Thursday, November 17, 2011

"In my own shire" by A.E. Housman

 IN my own shire, if I was sad,
Homely comforters I had:
The earth, because my heart was sore,
Sorrowed for the son she bore;
And standing hills, long to remain,        5
Shared their short-lived comrade’s pain
And bound for the same bourn as I,
On every road I wandered by,
Trod beside me, close and dear,
The beautiful and death-struck year:        10
Whether in the woodland brown
I heard the beechnut rustle down,
And saw the purple crocus pale
Flower about the autumn dale;
Or littering far the fields of May        15
Lady-smocks a-bleaching lay,
And like a skylit water stood
The bluebells in the azured wood.
 
  Yonder, lightening other loads,
The seasons range the country roads,        20
But here in London streets I ken
No such helpmates, only men;
And these are not in plight to bear,
If they would, another’s care.
They have enough as ’tis: I see        25
In many an eye that measures me
The mortal sickness of a mind
Too unhappy to be kind.
Undone with misery, all they can
Is to hate their fellow man;        30
And till they drop they needs must still
Look at you and wish you ill.  --A.E. Housman



Aw, poor Housman. He was having a rough day (life) there in the city.

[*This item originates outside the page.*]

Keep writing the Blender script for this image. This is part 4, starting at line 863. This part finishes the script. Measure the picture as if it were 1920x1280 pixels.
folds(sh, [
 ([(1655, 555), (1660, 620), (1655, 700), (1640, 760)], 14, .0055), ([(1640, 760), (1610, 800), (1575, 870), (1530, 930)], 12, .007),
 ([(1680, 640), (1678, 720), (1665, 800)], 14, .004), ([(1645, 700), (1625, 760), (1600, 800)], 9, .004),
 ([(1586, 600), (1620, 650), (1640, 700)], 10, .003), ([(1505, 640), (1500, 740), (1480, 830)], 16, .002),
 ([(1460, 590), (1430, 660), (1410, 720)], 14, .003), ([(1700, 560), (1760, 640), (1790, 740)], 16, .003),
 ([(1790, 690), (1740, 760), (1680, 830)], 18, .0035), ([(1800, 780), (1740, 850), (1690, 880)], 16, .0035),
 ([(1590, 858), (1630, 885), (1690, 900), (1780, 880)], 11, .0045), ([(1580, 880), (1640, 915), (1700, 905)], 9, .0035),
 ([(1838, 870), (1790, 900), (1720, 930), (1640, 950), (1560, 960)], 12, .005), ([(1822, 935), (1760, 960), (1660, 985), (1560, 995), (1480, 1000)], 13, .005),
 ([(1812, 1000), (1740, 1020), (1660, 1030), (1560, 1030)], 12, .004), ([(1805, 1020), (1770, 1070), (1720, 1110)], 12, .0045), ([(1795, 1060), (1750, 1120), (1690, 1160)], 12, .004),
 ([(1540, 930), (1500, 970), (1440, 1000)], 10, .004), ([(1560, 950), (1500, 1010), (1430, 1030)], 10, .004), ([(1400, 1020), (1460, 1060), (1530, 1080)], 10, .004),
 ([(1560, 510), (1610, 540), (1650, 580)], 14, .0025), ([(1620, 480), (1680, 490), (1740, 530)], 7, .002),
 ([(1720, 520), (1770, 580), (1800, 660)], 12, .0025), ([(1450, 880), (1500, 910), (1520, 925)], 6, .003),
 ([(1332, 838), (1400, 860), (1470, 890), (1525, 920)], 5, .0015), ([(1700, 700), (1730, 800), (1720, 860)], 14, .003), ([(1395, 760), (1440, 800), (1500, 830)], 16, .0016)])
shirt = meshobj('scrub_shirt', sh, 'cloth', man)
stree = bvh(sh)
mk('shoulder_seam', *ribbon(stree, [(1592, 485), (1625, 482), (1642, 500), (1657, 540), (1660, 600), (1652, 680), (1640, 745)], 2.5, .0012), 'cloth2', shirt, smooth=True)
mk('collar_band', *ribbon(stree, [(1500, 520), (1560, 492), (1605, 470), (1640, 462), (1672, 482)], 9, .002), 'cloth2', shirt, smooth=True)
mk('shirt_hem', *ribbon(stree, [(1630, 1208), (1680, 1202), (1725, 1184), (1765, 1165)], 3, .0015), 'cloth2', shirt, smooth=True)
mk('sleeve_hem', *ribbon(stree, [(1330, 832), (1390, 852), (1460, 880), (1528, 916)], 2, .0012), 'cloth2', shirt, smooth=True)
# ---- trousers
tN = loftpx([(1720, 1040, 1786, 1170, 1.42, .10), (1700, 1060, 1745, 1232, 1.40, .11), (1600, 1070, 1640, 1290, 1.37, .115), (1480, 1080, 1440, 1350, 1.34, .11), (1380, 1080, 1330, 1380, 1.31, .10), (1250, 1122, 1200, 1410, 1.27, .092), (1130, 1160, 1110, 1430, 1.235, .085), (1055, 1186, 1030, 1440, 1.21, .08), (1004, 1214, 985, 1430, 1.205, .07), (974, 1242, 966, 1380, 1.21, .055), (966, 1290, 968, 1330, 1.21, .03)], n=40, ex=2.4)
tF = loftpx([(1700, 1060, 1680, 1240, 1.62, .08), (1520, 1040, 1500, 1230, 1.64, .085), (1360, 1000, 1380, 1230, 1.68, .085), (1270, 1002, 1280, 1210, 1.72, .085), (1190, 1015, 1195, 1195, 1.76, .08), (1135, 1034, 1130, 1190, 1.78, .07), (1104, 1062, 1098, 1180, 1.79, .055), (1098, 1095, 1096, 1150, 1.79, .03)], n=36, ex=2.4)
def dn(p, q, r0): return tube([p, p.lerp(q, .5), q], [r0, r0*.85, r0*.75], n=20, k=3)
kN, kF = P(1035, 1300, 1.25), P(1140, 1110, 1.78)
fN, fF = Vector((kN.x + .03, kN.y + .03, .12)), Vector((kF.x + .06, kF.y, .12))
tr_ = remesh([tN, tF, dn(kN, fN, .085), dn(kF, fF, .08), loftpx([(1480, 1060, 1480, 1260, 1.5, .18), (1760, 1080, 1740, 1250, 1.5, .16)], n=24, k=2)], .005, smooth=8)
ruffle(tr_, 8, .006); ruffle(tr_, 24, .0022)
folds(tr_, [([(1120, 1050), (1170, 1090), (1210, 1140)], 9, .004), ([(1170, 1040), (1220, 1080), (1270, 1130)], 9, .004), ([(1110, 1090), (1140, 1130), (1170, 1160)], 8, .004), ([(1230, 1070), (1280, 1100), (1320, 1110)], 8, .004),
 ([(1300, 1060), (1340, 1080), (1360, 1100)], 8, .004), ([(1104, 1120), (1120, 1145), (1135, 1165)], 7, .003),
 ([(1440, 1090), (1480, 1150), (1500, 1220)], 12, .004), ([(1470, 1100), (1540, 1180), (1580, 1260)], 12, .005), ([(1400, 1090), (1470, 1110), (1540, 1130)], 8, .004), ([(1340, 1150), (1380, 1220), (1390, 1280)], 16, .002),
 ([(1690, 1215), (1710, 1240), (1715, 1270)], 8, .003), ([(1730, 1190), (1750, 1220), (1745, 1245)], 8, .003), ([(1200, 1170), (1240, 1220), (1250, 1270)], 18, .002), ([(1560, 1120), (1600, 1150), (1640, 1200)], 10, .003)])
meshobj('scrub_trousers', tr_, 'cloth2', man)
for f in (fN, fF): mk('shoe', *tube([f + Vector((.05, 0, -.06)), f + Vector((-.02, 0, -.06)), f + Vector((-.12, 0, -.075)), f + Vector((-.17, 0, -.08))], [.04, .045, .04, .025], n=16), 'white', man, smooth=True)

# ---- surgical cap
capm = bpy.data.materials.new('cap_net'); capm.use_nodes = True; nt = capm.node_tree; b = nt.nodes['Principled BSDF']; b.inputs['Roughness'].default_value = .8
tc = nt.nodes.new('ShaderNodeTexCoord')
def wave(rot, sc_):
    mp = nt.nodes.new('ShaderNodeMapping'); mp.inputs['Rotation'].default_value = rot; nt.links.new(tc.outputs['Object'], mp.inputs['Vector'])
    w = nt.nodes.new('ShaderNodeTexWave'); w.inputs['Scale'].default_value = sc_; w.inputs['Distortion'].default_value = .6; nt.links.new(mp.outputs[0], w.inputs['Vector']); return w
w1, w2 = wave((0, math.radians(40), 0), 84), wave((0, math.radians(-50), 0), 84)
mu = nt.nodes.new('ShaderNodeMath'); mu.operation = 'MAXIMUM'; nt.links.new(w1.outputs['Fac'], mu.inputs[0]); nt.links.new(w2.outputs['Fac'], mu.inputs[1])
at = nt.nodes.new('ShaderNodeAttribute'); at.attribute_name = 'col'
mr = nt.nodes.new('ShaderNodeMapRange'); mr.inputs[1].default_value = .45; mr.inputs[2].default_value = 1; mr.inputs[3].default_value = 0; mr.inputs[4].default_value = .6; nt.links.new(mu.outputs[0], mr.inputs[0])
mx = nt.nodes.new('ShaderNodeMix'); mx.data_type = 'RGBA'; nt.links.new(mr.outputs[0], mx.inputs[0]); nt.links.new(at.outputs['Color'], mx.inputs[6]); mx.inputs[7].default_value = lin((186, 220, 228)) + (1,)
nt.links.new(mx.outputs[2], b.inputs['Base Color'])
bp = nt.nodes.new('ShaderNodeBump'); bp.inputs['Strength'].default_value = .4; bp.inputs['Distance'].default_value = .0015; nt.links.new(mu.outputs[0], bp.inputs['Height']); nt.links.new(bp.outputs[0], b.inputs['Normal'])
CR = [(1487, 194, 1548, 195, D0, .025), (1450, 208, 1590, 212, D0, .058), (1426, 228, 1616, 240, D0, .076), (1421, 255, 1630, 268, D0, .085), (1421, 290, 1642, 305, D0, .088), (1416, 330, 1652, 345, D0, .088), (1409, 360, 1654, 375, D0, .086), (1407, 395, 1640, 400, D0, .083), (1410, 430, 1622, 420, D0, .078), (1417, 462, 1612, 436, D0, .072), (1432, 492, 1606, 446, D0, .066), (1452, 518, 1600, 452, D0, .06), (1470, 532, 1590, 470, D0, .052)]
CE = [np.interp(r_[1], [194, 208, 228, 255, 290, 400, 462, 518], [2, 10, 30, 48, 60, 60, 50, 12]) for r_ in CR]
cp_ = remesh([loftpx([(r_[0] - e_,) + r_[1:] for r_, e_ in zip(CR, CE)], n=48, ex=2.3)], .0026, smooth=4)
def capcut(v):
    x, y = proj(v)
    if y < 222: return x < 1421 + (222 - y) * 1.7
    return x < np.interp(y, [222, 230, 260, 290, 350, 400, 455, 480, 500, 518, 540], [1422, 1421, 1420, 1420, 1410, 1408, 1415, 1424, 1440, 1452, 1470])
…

It's those lines: The mortal sickness of a mind too unhappy to be kind. It reminds of one of my observations about depression - it makes people, entirely unpurposely, act selfishly, because it is taking all the energy they have to keep from drowning. There's nothing left over to consider other people. It's like you're on crutches - it's hard to carry someone else, even fore a moment, and I think that being kind and courteous and generally charitable is series of carrying other people for a few or several moments. When you're in cast or on crutches or your leg is broken, you just can't.